My beloved Tomb of Dracula has, sort of, kind of, hit the multiplex: Blade ,
portrayed on the big and small screens by Wesley Snipes and Sticky
Fingaz respectively, made his debut in issue #10 of the comic. The
dhampir (that’s a half-human, half-vampire if you’re nasty) vampire
hunter lost his 1970’s-flavored jiveness in the eponymous film trilogy
and subsequent short-lived TV series, but he maintained his cool thanks
to Misters Snipes and Fingaz.

What Didn’t Work

One of the many notorious EC Comics of the 1950s, Tales from the Crypt has had multiple adaptations.
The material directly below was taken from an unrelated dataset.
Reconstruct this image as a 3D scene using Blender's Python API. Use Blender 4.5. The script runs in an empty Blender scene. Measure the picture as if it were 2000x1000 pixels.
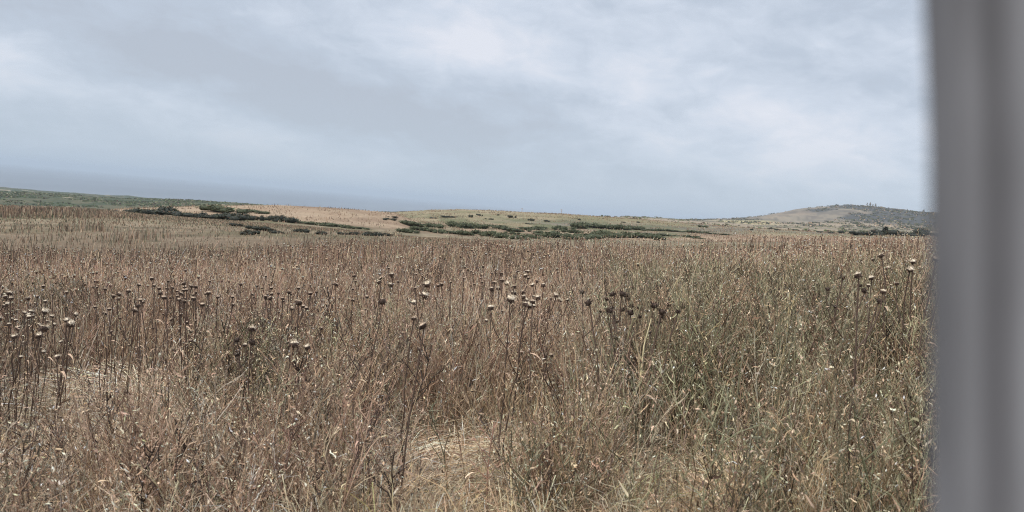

In 1972, Amicus produced an anthology film based on several Tales
tales, the highlight of which is the segment that finds Joan Collins
terrorized by a psycho in a Santa outfit, “All Through the House.” The
1990s saw Demon Knight and Bordello of Blood
hit theaters, and, of course, there was the long-running HBO show. I
preferred the comics to the TV series, if only because the Cryptkeeper
on the printed page doesn’t have a voice that makes me want to pull out
all of my hair and cram flaming Q-Tips in my ears to make it stop.

The
two most famous green plant dudes, Swamp Thing and Man-Thing, graduated
from funnybooks to film as well. Although directed by horror maestro
Wes Craven, Swamp Thing (1982) ended up being far more campy than the comic was. Things took a turn for the worse in The Return of the Swamp Thing
(1989) when Craven was replaced by Jim Wynorski and star Adrienne
Barbeau was replaced by Heather Locklear. (All apologies to Locklear
who will always have a place in my heart, thanks to her
never-ending “guest appearances” on Melrose Place.) Poor
Man-Thing fared even worse in his self-titled film debut, a sloppy mess
that seemed to focus on everything — evil oil tycoons, sacred Indian
land, environmentally conscious supermodels — except the monster
himself.

What Did Work
That being said, it is possible for a good comic book to become a good film, as 30 Days of Night
showed us last year. Based upon the mini-series by writer Steve Niles
and artist Ben Templesmith, the tale of vampires taking over an Alaskan
town shrouded in… umm… 30 days of night was as much a hit with
movie audiences as it was with comic fans. The film was almost an exact
translation of the books in terms of look and execution —
Templesmith’s exceptionally creepy illustrations were brought to life
by director David Slade, and Niles had a hand in writing the screenplay
— and it was a success… do you think there’s a correlation?

I’m hoping the makers of the upcoming Hack/Slash
follow suit and stick closely to the source material, a comic series
that’s fun, gory, and born out of a creator’s love for horror films.
Writer (and sometimes penciller) Tim Seeley brought his fondness for
slasher films to the four-color world with the tales of Cassie Hack,
the daughter of a slasher-style psycho killer, who grew up to hunt down
slasher-style psycho killers with her hulking sidekick, Vlad. The film
has got a lot of potential to be a blast, so I’ve got my fingers
crossed for it… and my eyes as well, when no one’s looking.

But you
know what I’d like to see on the page and on the screen? Some sort of
J-Horror mashup version of Casper, where the ghost is anything but
friendly. He’d have long, wet hair and he’d totally hate you…
somebody get me Hollywood on the phone!